Business Valuations—Get One Before You Need One

By: Aldrich Advisors

A business valuation is not just a number. It is a credible, defensible conclusion that can hold up when lenders, the IRS, courts, or co-owners need support, not guesswork. While valuation is commonly associated with selling a company, proactively performing valuations can provide business owners with the data-driven insights they need to make decisions, and protect what they’ve built. 

“A good practice is to obtain valuations routinely, and likely before you need to rely on one,” said Josh VannettiDirector of Valuation Services, Aldrich CPAs + Advisors. When performed proactively, valuations can provide clarity, leverage, and flexibility. You also reduce the chance that a rushed, unsupported, or mismatched valuation could create unnecessary consequences. 

Valuations: A Proactive Strategic Tool for Owners

A valuation goes beyond an estimate; it is performed by a qualified appraiser who follows well-supported, recognized professional standards.  

While routinely used in contexts involving taxing authorities, lenders, and dispute forums, a proactive valuation is a decision-support tool that helps business owners run their businesses with greater clarity and less uncertainty. 

For business owners, a formal valuation gives you a real data point. Data gives you an edge and options at a critical decision point,said Travis Smith, Valuations Senior Manager at Aldrich CPAs + Advisors. “You never want to be in that critical decision moment that matters and not have all the information.”

Better Data. Better Choices. Five Benefits of Proactive Valuation.

All too often, running a business means making high-stakes decisions with imperfect information. A proactive valuation gives owners clearer, objective data on the business’s total value and what drives it, so decisions can be made with confidence rather than on assumptions. 

  1. Make better strategic decisions.
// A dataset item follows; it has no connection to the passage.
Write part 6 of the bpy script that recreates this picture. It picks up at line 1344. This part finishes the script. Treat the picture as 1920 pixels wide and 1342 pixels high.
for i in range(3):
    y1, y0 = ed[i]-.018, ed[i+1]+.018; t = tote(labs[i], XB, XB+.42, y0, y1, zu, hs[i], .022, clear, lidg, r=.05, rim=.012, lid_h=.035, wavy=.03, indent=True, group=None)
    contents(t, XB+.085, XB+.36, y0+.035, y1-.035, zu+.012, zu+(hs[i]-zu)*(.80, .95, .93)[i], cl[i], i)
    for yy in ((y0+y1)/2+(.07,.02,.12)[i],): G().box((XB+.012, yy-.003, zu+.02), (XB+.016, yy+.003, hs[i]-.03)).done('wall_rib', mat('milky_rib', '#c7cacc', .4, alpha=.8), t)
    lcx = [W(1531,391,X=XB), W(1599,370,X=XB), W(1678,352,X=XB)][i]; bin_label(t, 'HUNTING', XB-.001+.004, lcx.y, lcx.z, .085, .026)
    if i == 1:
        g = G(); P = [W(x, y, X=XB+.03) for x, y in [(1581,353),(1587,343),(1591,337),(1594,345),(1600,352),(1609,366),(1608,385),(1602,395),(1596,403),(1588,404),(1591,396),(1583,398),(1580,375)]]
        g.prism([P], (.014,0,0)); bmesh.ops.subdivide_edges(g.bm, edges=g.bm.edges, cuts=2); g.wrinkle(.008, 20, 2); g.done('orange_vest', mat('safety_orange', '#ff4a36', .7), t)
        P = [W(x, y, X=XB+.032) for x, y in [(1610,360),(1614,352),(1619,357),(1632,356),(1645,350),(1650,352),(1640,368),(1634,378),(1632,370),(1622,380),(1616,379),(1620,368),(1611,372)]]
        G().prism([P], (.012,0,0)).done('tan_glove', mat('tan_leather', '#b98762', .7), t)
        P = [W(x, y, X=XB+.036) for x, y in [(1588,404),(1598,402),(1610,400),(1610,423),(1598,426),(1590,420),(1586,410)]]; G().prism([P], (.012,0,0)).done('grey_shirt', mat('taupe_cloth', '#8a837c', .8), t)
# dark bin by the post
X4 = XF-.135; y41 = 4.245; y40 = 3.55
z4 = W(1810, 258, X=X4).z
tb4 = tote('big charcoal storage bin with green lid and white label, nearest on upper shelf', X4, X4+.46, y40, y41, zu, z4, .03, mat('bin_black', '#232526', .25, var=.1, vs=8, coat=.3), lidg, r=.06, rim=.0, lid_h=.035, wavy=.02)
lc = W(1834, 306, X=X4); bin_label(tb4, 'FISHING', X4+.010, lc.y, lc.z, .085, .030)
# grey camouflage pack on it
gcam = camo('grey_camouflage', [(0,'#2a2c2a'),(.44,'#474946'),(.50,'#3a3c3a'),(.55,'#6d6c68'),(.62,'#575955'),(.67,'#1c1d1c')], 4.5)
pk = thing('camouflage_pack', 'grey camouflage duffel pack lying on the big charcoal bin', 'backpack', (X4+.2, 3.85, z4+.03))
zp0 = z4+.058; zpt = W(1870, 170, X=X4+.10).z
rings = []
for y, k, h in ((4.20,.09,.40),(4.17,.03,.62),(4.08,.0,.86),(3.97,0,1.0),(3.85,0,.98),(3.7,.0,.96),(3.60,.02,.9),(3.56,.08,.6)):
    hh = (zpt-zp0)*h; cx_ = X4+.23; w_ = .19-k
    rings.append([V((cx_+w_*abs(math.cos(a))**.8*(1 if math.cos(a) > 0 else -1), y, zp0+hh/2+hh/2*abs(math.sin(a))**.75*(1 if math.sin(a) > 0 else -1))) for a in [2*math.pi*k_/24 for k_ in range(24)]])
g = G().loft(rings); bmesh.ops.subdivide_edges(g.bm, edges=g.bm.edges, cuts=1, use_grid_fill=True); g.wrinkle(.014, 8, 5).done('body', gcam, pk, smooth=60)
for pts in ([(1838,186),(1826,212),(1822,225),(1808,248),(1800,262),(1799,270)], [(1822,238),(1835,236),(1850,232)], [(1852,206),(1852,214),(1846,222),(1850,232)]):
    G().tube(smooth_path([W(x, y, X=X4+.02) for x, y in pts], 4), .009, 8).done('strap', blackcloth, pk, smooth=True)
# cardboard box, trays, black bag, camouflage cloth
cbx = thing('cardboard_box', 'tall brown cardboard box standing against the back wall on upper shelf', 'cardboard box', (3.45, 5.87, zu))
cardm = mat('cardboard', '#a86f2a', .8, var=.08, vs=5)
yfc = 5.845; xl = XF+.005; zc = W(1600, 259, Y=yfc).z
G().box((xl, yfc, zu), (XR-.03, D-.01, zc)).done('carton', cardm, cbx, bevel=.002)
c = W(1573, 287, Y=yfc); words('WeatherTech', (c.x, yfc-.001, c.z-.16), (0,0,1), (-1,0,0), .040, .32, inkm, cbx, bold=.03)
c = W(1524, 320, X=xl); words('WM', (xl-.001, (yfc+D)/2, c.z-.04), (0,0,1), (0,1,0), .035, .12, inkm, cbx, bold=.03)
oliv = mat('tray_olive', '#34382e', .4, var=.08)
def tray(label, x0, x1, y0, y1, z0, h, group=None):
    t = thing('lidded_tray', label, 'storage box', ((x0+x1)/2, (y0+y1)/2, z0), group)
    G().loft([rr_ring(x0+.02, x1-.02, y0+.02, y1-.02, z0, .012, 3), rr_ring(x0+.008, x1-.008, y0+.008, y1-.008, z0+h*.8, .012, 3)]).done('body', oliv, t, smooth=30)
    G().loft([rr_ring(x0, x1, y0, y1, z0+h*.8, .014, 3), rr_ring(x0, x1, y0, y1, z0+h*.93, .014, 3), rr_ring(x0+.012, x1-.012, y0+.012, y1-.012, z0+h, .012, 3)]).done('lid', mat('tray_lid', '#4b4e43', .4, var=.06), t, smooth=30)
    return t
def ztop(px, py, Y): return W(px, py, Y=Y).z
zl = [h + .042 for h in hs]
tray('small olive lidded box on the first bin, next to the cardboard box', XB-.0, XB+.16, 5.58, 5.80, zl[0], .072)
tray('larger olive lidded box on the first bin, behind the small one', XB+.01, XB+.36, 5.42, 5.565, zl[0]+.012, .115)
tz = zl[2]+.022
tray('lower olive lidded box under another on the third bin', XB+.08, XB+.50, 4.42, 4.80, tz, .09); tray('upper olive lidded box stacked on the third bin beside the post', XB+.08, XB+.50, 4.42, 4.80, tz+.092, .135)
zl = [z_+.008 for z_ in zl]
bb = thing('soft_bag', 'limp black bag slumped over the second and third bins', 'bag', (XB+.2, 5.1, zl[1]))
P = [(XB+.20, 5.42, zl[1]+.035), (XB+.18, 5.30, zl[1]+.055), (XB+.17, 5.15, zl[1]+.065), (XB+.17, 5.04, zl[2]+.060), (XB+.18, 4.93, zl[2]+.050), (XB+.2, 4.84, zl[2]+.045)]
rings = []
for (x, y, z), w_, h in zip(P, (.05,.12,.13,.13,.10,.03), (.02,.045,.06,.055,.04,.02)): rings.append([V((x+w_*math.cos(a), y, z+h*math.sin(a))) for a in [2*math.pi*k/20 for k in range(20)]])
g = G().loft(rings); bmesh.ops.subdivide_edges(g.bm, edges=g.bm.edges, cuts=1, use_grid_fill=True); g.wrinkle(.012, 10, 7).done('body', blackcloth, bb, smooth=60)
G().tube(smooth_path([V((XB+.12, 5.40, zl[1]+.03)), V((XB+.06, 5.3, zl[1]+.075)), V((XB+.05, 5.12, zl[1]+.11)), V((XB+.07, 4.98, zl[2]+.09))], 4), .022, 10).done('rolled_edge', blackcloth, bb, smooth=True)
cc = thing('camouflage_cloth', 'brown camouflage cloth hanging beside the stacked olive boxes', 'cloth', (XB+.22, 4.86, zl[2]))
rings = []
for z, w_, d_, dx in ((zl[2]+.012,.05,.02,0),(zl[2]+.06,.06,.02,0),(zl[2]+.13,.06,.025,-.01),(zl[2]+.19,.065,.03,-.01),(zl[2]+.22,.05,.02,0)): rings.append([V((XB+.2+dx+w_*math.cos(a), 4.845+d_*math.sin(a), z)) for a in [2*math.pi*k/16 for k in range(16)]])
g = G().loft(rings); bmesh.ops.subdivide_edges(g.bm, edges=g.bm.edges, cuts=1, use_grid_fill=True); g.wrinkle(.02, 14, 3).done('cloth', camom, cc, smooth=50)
Valuation connects your operational choices to long-term outcomes. It can help you assess investments, new product lines, pricing shifts, hiring plans, or acquisitions based on their impact on value, not just revenue. 
  2. Strengthen your negotiating position. Whether you are discussing financing, bringing in a partner, exploring recapitalization, or evaluating acquisition interest, a defensible valuation helps you negotiate from facts rather than assumptions. 
  3. Reduce surprises and blind spots. The valuation process often highlights the specific drivers of value and risk in your business, such as customer concentration, margin durability, recurring revenue, key-person risk, and working capital needs. When you can clearly see those drivers, you can address them proactively. 
  4. Align owners and stakeholders. Few things create tension faster than misaligned expectations about the business’s worth. A credible valuation establishes a baseline and a shared understanding of what drives the result. 
  5. Support tax and wealth planning. For business owners considering gifting, ownership transfers, succession, or estate planning, valuation is often the foundation that makes planning defensible and coordinated among advisors. 

The Potential Downsides of Being Reactive

Waiting until a triggering event forces a valuation can create avoidable risk and expense. When value becomes urgent, you are often working under deadlines, heightened emotions, or outside scrutiny. That can lead to tougher outcomes, including: 

  • Financing delays or tougher terms if a lender requires credible support for underwriting and you are scrambling to provide it. 
  • Buy-sell agreements that fail when tested because the value is outdated, unclear, or based on an overly simple formula. 
  • Disputes that become more expensive when partners, shareholders, or family members disagree and there is no credible baseline. 
  • Tax exposure and rework if a valuation prepared for one purpose is later used for another and does not meet the required standards. 
  • Weaker negotiating leverage in a transaction because you cannot confidently defend your position.